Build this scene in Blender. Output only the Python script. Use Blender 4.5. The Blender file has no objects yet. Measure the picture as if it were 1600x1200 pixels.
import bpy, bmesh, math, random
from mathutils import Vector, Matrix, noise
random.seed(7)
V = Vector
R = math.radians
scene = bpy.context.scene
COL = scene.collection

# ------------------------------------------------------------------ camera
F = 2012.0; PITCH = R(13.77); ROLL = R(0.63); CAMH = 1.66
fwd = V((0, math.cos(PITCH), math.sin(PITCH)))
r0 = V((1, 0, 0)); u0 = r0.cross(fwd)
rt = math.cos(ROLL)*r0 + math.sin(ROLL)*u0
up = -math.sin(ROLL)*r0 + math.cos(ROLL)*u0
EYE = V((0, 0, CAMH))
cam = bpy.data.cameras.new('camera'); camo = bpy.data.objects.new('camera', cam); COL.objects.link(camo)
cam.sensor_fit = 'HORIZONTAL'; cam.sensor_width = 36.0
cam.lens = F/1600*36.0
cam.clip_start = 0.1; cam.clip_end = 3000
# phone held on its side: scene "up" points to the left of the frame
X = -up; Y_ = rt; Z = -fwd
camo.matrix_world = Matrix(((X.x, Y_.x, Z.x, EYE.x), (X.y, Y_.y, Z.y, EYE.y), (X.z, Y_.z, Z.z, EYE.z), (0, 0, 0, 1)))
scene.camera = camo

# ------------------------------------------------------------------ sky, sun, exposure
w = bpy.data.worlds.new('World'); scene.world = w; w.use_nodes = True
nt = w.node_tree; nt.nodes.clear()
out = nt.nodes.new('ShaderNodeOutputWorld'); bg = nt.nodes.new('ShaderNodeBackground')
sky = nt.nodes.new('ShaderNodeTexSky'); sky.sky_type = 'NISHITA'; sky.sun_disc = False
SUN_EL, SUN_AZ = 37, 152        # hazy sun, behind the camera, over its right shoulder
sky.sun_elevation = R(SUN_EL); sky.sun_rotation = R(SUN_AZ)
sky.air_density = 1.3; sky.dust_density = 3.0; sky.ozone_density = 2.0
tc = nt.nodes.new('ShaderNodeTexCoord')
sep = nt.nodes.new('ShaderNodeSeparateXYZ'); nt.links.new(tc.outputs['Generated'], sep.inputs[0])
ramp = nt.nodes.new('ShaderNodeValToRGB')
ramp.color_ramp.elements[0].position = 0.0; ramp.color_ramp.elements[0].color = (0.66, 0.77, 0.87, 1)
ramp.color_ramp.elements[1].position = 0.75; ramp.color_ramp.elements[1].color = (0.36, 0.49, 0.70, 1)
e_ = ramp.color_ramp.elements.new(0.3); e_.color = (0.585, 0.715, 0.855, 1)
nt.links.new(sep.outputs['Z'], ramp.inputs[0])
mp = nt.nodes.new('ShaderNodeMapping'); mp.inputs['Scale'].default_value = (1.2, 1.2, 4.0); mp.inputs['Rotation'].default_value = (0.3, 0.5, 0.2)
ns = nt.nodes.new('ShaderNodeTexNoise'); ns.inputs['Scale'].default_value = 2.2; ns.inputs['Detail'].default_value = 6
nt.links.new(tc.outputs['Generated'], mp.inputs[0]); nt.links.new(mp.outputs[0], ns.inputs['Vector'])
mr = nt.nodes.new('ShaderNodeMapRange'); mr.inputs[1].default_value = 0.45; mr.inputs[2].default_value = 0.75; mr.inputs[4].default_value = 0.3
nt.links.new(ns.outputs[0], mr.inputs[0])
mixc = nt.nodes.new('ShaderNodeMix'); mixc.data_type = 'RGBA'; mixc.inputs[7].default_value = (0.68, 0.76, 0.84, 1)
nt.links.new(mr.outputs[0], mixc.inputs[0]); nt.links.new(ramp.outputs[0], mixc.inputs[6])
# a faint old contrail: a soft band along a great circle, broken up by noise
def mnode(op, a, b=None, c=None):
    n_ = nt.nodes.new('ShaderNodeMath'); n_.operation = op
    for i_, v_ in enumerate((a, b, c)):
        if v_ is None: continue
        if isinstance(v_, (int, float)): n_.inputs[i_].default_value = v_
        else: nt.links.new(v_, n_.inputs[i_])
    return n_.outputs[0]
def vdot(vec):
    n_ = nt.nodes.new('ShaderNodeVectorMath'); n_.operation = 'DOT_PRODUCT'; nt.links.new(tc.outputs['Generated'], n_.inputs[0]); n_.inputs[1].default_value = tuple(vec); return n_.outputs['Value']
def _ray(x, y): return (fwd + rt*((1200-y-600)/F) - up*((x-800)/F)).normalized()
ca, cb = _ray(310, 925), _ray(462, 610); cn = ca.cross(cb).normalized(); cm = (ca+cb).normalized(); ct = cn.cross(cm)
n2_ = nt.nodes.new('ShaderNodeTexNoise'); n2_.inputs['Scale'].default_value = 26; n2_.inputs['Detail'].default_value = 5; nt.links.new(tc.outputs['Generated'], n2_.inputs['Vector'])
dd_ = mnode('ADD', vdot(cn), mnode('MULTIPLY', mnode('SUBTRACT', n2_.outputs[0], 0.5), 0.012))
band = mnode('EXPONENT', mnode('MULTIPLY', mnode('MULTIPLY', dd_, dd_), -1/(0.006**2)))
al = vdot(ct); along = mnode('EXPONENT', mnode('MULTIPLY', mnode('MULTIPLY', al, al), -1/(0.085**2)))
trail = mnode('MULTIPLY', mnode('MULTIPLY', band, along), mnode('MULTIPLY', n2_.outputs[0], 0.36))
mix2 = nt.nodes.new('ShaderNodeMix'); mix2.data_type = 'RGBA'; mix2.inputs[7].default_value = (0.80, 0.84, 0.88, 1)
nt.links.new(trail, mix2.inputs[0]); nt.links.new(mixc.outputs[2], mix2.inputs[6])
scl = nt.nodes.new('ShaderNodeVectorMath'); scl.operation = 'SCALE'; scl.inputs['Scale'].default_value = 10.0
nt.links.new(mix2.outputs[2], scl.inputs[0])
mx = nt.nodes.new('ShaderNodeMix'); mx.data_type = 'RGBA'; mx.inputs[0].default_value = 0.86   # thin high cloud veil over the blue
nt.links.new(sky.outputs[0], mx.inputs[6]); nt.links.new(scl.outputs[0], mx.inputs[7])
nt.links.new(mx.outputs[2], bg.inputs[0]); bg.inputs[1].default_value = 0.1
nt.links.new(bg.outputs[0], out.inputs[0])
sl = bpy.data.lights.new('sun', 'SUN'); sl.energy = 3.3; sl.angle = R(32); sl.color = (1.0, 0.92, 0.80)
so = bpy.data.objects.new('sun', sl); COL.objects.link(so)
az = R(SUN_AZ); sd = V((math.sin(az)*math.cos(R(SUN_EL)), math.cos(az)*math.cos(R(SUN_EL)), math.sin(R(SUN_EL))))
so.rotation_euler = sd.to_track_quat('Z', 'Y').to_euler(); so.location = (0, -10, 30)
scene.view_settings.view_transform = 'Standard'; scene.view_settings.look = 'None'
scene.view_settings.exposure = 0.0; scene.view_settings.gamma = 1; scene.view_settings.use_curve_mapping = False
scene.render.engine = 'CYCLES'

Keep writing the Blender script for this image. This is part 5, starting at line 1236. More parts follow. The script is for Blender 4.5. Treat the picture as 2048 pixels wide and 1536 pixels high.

....

Using the entries above, quote each line verbatim from the first through the line that contains "scene.camera = camo".

TASK OUTPUT
Build this scene in Blender. Output only the Python script. Use Blender 4.5. The Blender file has no objects yet. Measure the picture as if it were 1600x1200 pixels.
import bpy, bmesh, math, random
from mathutils import Vector, Matrix, noise
random.seed(7)
V = Vector
R = math.radians
scene = bpy.context.scene
COL = scene.collection

# ------------------------------------------------------------------ camera
F = 2012.0; PITCH = R(13.77); ROLL = R(0.63); CAMH = 1.66
fwd = V((0, math.cos(PITCH), math.sin(PITCH)))
r0 = V((1, 0, 0)); u0 = r0.cross(fwd)
rt = math.cos(ROLL)*r0 + math.sin(ROLL)*u0
up = -math.sin(ROLL)*r0 + math.cos(ROLL)*u0
EYE = V((0, 0, CAMH))
cam = bpy.data.cameras.new('camera'); camo = bpy.data.objects.new('camera', cam); COL.objects.link(camo)
cam.sensor_fit = 'HORIZONTAL'; cam.sensor_width = 36.0
cam.lens = F/1600*36.0
cam.clip_start = 0.1; cam.clip_end = 3000
# phone held on its side: scene "up" points to the left of the frame
X = -up; Y_ = rt; Z = -fwd
camo.matrix_world = Matrix(((X.x, Y_.x, Z.x, EYE.x), (X.y, Y_.y, Z.y, EYE.y), (X.z, Y_.z, Z.z, EYE.z), (0, 0, 0, 1)))
scene.camera = camo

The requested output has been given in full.